An interesting consequence if all this were true, it seems to me, is that a network-based simulation of human consciousness would also necessarily be subject to sudden discharges. It seems to me this could go two ways. Either the successful engineers are going to notice this curious and possibly damaging property of their networks, or at some stage they are going to encounter problems (the frame problem?) which can in the end only be solved by building in a special rapid-delete facility with a special provision for the tolerance of inconsistency. Use of this facility would amount to the machine laughing.
Would it, though? There would be no need, from an engineering point of view, to build in any sound effects or ‘heave with laughter’ motors. Would the machine enjoy laughing, and seek out reasons to laugh? There seems no reason to think so, and it is a definite weakness of the theory that it doesn’t really explain why humour is anything other than a neutral-to-unpleasant kind of involuntary shudder. Suslov more or less dismisses the pleasurable element in humour: it’s more or less a matter of chance, he suggests, just as sneezing happens to be pleasant without that being the point of it. It’s true that humans are good at taking pleasure in things that don’t seem fun at first sight; making the capsaicin which is designed to deter animals from eating peppers into the very thing that makes them taste good, for example. But it’s hard to accept that funny things are only pleasant by chance; it seems an essential feature of humour is being left on one side.
It’s also possible to doubt whether all humour is a matter of conflicting interpretations. It’s true that jokes typically work by suddenly presenting a reinterpretation of what has gone before. Suslov claims that tickling works in a similar way – our expectations about where the sensation is coming from next are constantly falsified. Are we also prepared to say that the sight of someone slipping on a banana skin is funny because it upsets our expectations?
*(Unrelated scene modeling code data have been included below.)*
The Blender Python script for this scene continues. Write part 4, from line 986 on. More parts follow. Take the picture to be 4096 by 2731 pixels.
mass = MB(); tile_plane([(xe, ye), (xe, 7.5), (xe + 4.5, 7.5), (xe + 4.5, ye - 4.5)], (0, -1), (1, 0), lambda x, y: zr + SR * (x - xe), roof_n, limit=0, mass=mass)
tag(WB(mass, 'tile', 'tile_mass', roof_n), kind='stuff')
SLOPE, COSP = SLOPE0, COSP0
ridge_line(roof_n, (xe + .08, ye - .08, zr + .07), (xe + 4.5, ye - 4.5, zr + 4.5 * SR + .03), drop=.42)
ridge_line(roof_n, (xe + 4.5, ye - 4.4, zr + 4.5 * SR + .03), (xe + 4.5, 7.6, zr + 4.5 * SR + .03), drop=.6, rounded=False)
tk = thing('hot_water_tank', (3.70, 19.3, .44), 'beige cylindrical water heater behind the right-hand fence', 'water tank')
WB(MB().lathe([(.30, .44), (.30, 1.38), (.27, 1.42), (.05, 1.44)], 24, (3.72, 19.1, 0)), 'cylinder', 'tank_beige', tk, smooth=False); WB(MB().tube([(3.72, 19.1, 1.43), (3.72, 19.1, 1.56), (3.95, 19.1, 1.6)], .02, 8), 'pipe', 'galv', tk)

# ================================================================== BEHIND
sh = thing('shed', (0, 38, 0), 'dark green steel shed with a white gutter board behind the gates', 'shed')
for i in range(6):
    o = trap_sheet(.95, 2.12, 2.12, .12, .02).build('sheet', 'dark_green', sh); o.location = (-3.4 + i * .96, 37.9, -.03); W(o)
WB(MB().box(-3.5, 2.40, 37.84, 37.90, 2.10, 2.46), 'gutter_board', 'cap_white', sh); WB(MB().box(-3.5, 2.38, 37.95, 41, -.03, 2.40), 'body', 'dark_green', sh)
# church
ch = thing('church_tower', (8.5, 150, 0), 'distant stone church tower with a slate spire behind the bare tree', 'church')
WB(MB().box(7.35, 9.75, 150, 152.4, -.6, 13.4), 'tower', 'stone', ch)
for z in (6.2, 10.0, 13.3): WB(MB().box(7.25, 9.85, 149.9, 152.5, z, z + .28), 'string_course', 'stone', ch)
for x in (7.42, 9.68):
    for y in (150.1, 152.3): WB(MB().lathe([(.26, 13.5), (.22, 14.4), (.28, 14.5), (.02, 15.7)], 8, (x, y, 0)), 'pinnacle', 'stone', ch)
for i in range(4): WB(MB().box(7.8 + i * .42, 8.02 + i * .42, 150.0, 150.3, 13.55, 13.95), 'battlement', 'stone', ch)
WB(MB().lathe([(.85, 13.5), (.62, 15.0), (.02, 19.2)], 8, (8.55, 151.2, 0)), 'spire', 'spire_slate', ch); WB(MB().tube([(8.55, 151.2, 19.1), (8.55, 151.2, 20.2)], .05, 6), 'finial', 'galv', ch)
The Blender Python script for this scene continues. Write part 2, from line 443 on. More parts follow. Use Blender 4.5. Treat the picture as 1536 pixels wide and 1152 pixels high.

That might be part of it: but if conflicting interpretations are the essence of humour, optically ambiguous figures like the Necker cube should be amusing and binocular rivalry ought to be hilarious.
There are of course plenty of technical issues too, apart from the inherent doubtfulness of whether the metaphor of ‘nervous energy’ can really be given a definite neurological meaning.
One aspect of Suslov’s ideas ought to be testable. It’s a requirement of the theory that the discarded interpretation is deleted, otherwise there is no surplus ‘nervous energy’. But why shouldn’t it simply recede to the status of alternative hypothesis? That seems a more natural outcome. If that were what happened, we should be ready to change our minds back as quickly as we changed them the first time: if Suslov is right and the discarded reading is actually deleted, we should find it difficult to switch back to the ‘bear’ hypothesis once we’ve displaced it with the ‘bush’ reading. That ought to show up in a greater amount of time needed for the second change of mind. I doubt whether experiments would find that this extra delay actually occurs.